Ailenin aşırı baskıcı tutumunun çocukta okul fobisinin gelişmesine neden olabileceği uyarısında bulunan Yeşilyurt, bu tür olumsuzlukların yaşanmaması için ailelerin merak ettiği soruları yanıtladı, okula iyi ve doğru bir başlangıç yapmada etkili olacak noktaları paylaştı:
Çocuğuma okula hazırlamak için neler anlatılmalı?
İlkokul ortamı çocuk için yepyeni bir sosyal çevredir. Bu yeni ortamın kendine özgü uyulması gereken kuralları vardır. Çocuklar, oyun oynadıkları ana okul ortamından sonra bir anda çeşitli kurallarla tanışırlar. Tuvalete gitmek, su içmek, oyun oynamak artık hep kurallar dahilinde olacaktır. Çocukların bu güçlükleri yenebilmesinde, ilkokulun onlar için mutlu ve yaratıcı deneyimlerle dolu bir yer haline getirilmesinde ailelere önemli görevler düşüyor.
Çocukları okula başlayan aileler onlardan uzaklaştıkları için bir takım korkular içerisine giriyor. Öncelikle ailelerin bu konudaki kaygılarından uzaklaşmaları gerekiyor. Kendi kaygılarını azaltan veli, çocuğuna da model oluyor. Diğer taraftan okula ilk günlerde birlikte gitmek, öğretmeniyle tanışmak ve çocuğun kaygısını azaltmaya çalışmak faydalı olacaktır.

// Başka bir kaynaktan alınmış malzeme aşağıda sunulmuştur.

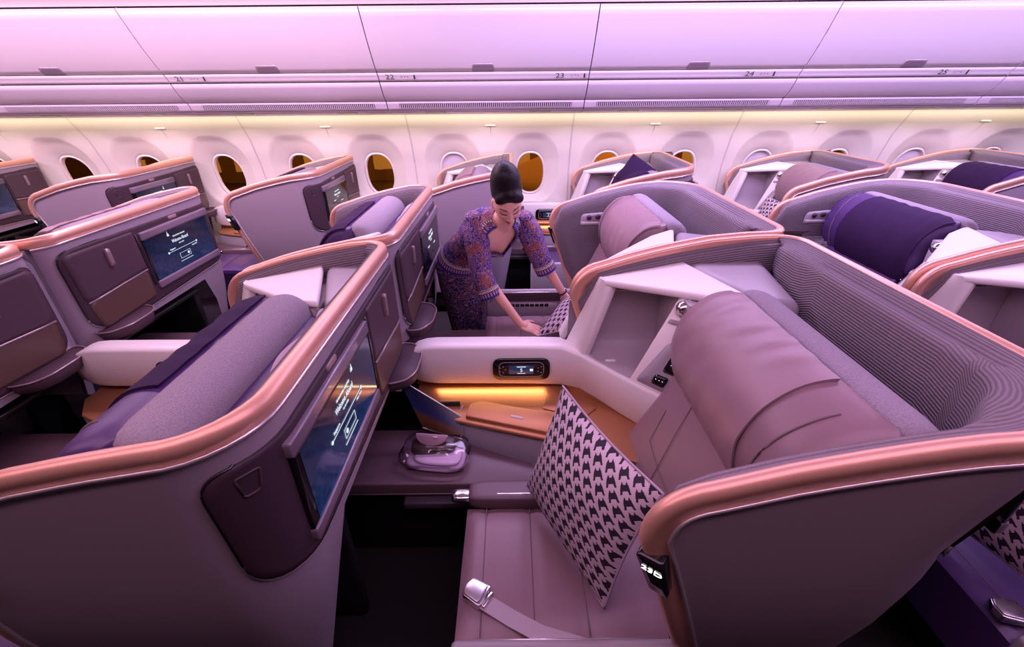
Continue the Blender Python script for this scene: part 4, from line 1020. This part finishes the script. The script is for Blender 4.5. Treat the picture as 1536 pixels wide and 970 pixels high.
# torso: angle 270 deg is the front if t x lat points back: find the sign once
tt, aa, ff = frame(SHO - HIP, LAT); FS = 1 if ff.dot(Vector((.4, -.8, 0))) > 0 else -1
def spine(k_):
    pts = [HIP, WAI, CHE, SHO, NEK]; q = k_ * 4; i = min(3, int(q)); t = q - i
    P_ = [pts[max(0, i - 1)], pts[i], pts[i + 1], pts[min(4, i + 2)]]; a, b, c, d = P_
    return .5 * (2 * b + (c - a) * t + (2 * a - 5 * b + 4 * c - d) * t * t + (-a + 3 * b - 3 * c + d) * t ** 3)
RXT = [(0, .172), (.12, .158), (.25, .138), (.38, .142), (.5, .158), (.62, .168), (.72, .160), (.80, .120), (.88, .066), (1, .050)]
RYT = [(0, .125), (.12, .118), (.25, .100), (.38, .104), (.5, .122), (.62, .112), (.72, .092), (.80, .075), (.88, .058), (1, .050)]
def torso_rows(grow, ks, n=40):
    P, UV = [], []
    for k_ in ks:
        c = spine(k_); t = (spine(min(1, k_ + .03)) - spine(max(0, k_ - .03))); t, a, f = frame(t, lt(smooth(k_ * 1.3))); f = f * FS
        rx, ry = interp(k_, *zip(*RXT)) + grow, interp(k_, *zip(*RYT)) + grow; row, uv = [], []
        for j in range(n):
            an = 2 * PI * j / n; ca, sa = math.cos(an), math.sin(an)
            bust = 0
            if sa > 0: bust = .034 * math.exp(-((k_ - .50) / .11) ** 2) * (math.exp(-((an - 1.10) / .33) ** 2) + math.exp(-((an - 2.04) / .33) ** 2))
            row.append(c + a * rx * ca + f * (ry + bust) * sa - ORG); uv.append((.30 * (an if an < PI else 2 * PI - an) / PI, k_ * .55))
        P.append(row); UV.append(uv)
    return P, UV
KS = [i / 30 for i in range(31)]
body = MB(); body.grid(torso_rows(-.006, KS)[0], cv=True, caps=True)
def limb(mb, pts, rads, n=14, sub=4):
    Q, R_ = [], []
    for i in range(len(pts) - 1):
        for j in range(sub):
            t = j / sub; Q.append(Vector(pts[i]).lerp(Vector(pts[i + 1]), t) - ORG); R_.append(lerp(rads[i], rads[i + 1], smooth(t)))
    Q.append(Vector(pts[-1]) - ORG); R_.append(rads[-1]); mb.tube(Q, R_, n); mb.superell(Q[-1], (rads[-1],) * 3, 1, 10, 6)
limb(body, [RSH, RELB, RWR], [.048, .038, .023]); limb(body, [LSH, LELB, LWR], [.048, .038, .023])
HEADC = Vector((-.020, 2.305, 1.232))
limb(body, [SHO + Vector((0, 0, -.02)), NEK, NEK.lerp(HEADC, .55)], [.062, .050, .048])
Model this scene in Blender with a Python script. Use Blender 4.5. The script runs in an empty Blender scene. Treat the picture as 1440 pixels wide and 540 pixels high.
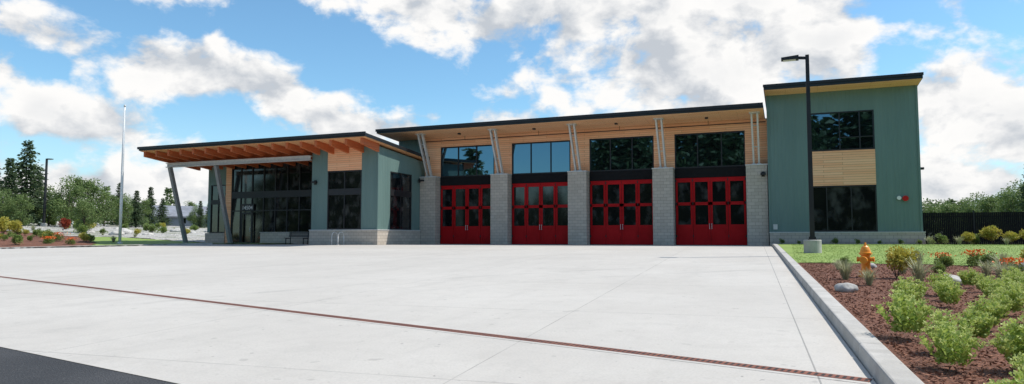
import bpy, math, random
import numpy as np
from mathutils import Vector, Matrix
random.seed(7); rng=np.random.default_rng(7)
scene=bpy.context.scene
COL=scene.collection
scene.view_settings.view_transform='Standard'
scene.view_settings.look='None'
scene.view_settings.exposure=0

# ------------------------------------------------------------ node helpers
class NT:
    def __init__(s,nt):
        s.nt=nt; nt.nodes.clear()
    def n(s,t,**kw):
        nd=s.nt.nodes.new(t)
        for k,v in kw.items(): setattr(nd,k,v)
        return nd
    def put(s,sock,v):
        if isinstance(v,bpy.types.NodeSocket): s.nt.links.new(v,sock)
        else: sock.default_value=v
    def math(s,op,a,b=0.0,c=None,clamp=False):
        nd=s.n('ShaderNodeMath',operation=op); nd.use_clamp=clamp
        s.put(nd.inputs[0],a); s.put(nd.inputs[1],b)
        if c is not None: s.put(nd.inputs[2],c)
        return nd.outputs[0]
    def vmath(s,op,a,b=(0,0,0)):
        nd=s.n('ShaderNodeVectorMath',operation=op)
        s.put(nd.inputs[0],a); s.put(nd.inputs[1],b)
        return nd.outputs[0]
    def sep(s,v):
        nd=s.n('ShaderNodeSeparateXYZ'); s.put(nd.inputs[0],v); return nd.outputs
    def comb(s,x,y,z):
        nd=s.n('ShaderNodeCombineXYZ')
        for i,q in enumerate((x,y,z)): s.put(nd.inputs[i],q)
        return nd.outputs[0]
    def noise(s,vec,scale=5,detail=4,rough=.5,dist=0):
        nd=s.n('ShaderNodeTexNoise'); s.put(nd.inputs['Vector'],vec)
        nd.inputs['Scale'].default_value=scale; nd.inputs['Detail'].default_value=detail
        nd.inputs['Roughness'].default_value=rough; nd.inputs['Distortion'].default_value=dist
        return nd.outputs[0]
    def voro(s,vec,scale=5,out='Distance'):
        nd=s.n('ShaderNodeTexVoronoi'); s.put(nd.inputs['Vector'],vec); nd.inputs['Scale'].default_value=scale
        return nd.outputs[out]
    def mix(s,f,a,b,mode='MIX'):
        nd=s.n('ShaderNodeMix',data_type='RGBA',blend_type=mode)
        s.put(nd.inputs[0],f); s.put(nd.inputs[6],a); s.put(nd.inputs[7],b)
        return nd.outputs[2]
    def ss(s,v,a,b,lo=0.0,hi=1.0):
        nd=s.n('ShaderNodeMapRange',interpolation_type='SMOOTHSTEP')
        s.put(nd.inputs[0],v)
        for i,q in zip((1,2,3,4),(a,b,lo,hi)): s.put(nd.inputs[i],q)
        return nd.outputs[0]
    def bump(s,h,strength=.5,dist=.02):
        nd=s.n('ShaderNodeBump'); nd.inputs['Strength'].default_value=strength; nd.inputs['Distance'].default_value=dist
        s.put(nd.inputs['Height'],h); return nd.outputs[0]
def C(c): return (c[0],c[1],c[2],1.0)
MATS={}
def newmat(name,fn):
    if name in MATS: return MATS[name]
    m=bpy.data.materials.new(name); m.use_nodes=True
    t=NT(m.node_tree); out=t.n('ShaderNodeOutputMaterial'); p=t.n('ShaderNodeBsdfPrincipled')
    t.nt.links.new(p.outputs[0],out.inputs[0])
    fn(t,p); MATS[name]=m; return m
def pos(t): return t.n('ShaderNodeNewGeometry').outputs['Position']
def objc(t): return t.n('ShaderNodeTexCoord').outputs['Object']
def simple(name,c,rough=.6,metal=0,var=.15,scale=6,bump=0,spec=None):
    def f(t,p):
        v=objc(t); n=t.noise(v,scale,5,.6)
        d=t.mix(t.ss(n,.3,.7),C([q*(1-var) for q in c]),C([min(1,q*(1+var)) for q in c]))
        t.put(p.inputs['Base Color'],d); p.inputs['Roughness'].default_value=rough; p.inputs['Metallic'].default_value=metal
        if bump: t.put(p.inputs['Normal'],t.bump(t.noise(v,scale*6,4,.6),bump,.01))
        if spec is not None: p.inputs['IOR'].default_value=spec
    return newmat(name,f)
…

Okulun ilk günlerinde çocukta nasıl kaygılar gelişebilir?
Arkadaş bulabilecek miyim? Öğretmene kendimi gösterebilecek miyim? Arkadaş ve sınıfımı bulabilecek miyim? Ya kaybolursam? Tuvaletim geldiğinde ne yapacağım? gibi endişeler yaşarlar. Bu endişeler zamanla okula uyumla birlikte azalır.
Okul fobisi nedir?
Okul fobisi, kuvvetli bir endişe nedeniyle çocuğun okula gitmeyi reddetmesi ya da bu konuda isteksiz görünmesidir. Okul fobisi olan çocuklarda mide bulantısı, karın arısı ya da baş ağrısı şeklindeki bedensel şikâyetler görülür. Bu belirtiler genellikle sabahları uyanır uyanmaz görülmekte ve okula gitmemelerine karar verilir verilmez de kendiliğinden kaybolmaktadır. Eğer çocuğa okula öğleden sonra gitmesi önerilirse, belirtilerin aniden kaybolduğu görülebilir. Hafta sonları okul fobisi olan çocukların en sevdikleri günlerdir. Diledikleri gibi oyun oynayabilecekleri, okula gitmeyecekleri için bedensel şikâyetler görülmez.
Okul fobisi kimlerde daha sık görülebilir?
Özellikle anne ya da babasına çok düşkün, evde aşırı özen gösterilen çocuklarda daha sık okul fobisi görülür.
Aile yapısının okul fobisinde etkisi nedir?
Okul fobisi olan çocukların yaşamlarının daha önceki yıllarında anneleri tarafından aşırı özenilerek ve aşırı korunarak büyütüldükleri görülür. Bu tür annelerin sürekli çocuklarını memnun ederek, onların sevgisini kazanma çabası içinde oldukları, tüm gereksinimlerini karşıladıkları ve onları sürekli hayal kırıklığına uğramaktan korudukları dikkatimizi çeker. Bu anneler özellikle çocukların bedensel rahatsızlığıyla yakından ilgilidirler. Bazıları çocukları gözlerinin önünde olmadığında kendilerini çok yalnız hissederler. Psikolojik ve fizyolojik olarak çocuklarıyla yakın olma gereksinimi duyarlar. Bazı annelerin çocuklarını anaokuluna göndermekten kaçındıkları gibi arkadaşlarının evine oyun oynamak için bile göndermek istemediği görülmektedir.